SHORT PROBLEM. Every line that holds "batten" should be shown.

STORED DATA.
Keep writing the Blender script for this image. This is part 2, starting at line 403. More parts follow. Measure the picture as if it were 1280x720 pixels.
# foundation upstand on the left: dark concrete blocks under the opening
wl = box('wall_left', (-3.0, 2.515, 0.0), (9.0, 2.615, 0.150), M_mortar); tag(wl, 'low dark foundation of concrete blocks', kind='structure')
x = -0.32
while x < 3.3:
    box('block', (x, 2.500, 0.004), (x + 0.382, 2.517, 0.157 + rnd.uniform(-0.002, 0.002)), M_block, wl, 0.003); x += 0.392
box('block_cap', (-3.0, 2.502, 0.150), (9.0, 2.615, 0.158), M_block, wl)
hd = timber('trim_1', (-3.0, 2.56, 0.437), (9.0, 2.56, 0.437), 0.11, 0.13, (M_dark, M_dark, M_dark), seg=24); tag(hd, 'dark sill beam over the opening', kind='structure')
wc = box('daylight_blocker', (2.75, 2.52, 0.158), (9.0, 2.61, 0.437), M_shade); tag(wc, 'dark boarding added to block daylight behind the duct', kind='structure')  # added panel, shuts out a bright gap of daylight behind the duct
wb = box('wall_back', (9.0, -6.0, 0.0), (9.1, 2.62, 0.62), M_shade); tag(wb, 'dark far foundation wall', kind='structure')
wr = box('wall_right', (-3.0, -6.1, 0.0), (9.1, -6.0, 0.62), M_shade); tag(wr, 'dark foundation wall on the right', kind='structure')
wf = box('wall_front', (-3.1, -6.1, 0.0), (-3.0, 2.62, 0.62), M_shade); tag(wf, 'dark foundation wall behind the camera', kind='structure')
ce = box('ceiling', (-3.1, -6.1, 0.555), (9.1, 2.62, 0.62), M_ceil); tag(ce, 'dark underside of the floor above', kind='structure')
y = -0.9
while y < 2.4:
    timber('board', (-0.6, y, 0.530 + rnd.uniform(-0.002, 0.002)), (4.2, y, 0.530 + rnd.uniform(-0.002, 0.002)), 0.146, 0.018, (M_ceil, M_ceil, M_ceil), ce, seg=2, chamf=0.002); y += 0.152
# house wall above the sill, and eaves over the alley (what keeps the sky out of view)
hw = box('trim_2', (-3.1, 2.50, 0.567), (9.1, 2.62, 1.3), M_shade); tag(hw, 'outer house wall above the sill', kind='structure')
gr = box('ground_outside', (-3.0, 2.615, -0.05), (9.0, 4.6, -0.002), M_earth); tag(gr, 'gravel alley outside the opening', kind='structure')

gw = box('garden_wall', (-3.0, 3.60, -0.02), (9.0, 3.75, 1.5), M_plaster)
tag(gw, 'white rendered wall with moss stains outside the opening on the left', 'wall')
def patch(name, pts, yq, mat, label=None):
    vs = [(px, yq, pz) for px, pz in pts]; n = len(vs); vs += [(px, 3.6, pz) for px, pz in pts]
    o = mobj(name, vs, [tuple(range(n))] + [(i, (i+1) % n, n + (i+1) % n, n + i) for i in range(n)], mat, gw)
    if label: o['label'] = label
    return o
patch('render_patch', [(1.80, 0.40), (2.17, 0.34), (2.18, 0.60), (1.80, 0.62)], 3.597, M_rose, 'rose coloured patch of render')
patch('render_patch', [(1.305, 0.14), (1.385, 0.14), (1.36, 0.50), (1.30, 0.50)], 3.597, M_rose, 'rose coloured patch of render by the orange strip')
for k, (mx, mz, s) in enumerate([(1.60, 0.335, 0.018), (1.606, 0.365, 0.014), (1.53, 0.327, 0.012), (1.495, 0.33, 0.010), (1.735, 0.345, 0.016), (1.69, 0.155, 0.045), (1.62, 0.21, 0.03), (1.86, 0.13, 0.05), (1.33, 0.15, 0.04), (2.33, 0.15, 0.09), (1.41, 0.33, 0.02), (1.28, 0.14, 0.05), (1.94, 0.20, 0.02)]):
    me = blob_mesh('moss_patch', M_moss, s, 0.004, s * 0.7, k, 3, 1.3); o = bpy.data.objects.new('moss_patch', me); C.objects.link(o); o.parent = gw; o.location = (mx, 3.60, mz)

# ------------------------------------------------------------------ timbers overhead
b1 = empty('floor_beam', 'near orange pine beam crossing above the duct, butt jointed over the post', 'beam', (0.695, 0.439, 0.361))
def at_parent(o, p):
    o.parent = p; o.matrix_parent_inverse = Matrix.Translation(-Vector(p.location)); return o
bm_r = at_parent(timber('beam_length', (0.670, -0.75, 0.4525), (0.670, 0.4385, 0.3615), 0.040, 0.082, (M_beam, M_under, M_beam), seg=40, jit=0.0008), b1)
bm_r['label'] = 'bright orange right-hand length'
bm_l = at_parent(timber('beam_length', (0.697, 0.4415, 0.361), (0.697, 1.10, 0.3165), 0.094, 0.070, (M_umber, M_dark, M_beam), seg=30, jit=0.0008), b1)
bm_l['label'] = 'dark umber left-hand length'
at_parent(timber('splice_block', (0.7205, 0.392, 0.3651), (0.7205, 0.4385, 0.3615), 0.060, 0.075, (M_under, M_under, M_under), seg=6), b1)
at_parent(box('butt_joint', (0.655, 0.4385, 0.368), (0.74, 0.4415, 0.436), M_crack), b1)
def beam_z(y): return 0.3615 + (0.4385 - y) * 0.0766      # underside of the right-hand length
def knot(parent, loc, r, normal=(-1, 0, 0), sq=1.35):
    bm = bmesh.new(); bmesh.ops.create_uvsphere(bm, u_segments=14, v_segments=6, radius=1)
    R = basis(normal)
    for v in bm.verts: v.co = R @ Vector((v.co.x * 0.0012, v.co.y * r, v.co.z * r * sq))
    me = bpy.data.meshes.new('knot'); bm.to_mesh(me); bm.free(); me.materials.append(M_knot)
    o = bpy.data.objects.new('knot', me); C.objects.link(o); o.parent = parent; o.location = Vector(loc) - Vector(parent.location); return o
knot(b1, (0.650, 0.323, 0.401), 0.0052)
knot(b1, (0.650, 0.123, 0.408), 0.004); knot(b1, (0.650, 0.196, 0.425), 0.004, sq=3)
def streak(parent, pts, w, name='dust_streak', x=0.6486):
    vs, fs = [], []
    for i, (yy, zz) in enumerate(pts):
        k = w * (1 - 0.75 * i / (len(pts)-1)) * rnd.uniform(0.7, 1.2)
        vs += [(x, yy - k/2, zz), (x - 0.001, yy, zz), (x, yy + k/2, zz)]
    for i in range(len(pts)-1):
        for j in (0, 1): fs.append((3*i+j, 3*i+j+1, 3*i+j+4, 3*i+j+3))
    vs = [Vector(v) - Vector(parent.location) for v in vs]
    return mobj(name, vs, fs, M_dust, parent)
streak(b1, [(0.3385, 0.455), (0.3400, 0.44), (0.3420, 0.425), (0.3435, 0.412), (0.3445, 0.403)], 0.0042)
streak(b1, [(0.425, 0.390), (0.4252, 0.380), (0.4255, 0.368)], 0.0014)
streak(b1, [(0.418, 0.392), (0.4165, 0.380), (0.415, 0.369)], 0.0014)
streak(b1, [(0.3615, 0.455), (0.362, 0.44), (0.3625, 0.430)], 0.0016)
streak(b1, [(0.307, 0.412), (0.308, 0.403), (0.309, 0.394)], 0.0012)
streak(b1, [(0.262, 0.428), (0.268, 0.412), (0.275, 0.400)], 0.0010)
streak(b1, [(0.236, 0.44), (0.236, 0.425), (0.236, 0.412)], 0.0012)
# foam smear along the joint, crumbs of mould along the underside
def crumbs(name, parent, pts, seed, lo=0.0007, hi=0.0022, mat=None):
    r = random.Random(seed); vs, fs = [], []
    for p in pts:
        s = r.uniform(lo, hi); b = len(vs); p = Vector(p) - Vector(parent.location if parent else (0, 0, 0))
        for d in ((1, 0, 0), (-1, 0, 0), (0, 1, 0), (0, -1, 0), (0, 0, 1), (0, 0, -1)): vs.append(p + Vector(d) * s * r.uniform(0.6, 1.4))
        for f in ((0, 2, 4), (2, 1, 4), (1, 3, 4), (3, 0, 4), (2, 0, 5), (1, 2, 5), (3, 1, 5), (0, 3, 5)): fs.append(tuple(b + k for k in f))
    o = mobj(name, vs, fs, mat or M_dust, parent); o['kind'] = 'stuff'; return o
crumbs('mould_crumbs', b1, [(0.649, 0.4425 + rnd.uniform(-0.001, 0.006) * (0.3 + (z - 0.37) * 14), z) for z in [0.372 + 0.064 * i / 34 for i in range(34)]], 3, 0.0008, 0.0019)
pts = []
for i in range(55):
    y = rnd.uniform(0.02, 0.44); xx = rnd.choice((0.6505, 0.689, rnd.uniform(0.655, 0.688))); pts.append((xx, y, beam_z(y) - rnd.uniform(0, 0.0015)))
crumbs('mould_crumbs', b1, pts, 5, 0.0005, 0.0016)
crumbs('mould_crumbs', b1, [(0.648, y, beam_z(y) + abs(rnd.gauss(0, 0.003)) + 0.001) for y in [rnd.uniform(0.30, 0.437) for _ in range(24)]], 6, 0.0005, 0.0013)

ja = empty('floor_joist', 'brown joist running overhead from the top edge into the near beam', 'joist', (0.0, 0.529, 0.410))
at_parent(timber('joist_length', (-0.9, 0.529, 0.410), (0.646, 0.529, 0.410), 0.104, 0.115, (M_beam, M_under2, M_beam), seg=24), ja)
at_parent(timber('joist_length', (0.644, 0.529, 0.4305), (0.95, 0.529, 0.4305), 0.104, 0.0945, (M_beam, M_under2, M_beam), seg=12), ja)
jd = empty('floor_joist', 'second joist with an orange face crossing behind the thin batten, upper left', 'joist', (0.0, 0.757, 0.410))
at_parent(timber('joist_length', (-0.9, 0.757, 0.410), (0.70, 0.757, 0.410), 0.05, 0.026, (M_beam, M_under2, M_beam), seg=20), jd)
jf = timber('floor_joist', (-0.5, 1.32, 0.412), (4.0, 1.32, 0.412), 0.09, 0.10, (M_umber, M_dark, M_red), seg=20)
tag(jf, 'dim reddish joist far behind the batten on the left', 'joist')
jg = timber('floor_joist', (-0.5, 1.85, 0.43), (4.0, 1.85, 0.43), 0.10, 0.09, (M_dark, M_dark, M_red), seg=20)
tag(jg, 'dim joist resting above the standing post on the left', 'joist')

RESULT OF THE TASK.
jd = empty('floor_joist', 'second joist with an orange face crossing behind the thin batten, upper left', 'joist', (0.0, 0.757, 0.410))
tag(jf, 'dim reddish joist far behind the batten on the left', 'joist')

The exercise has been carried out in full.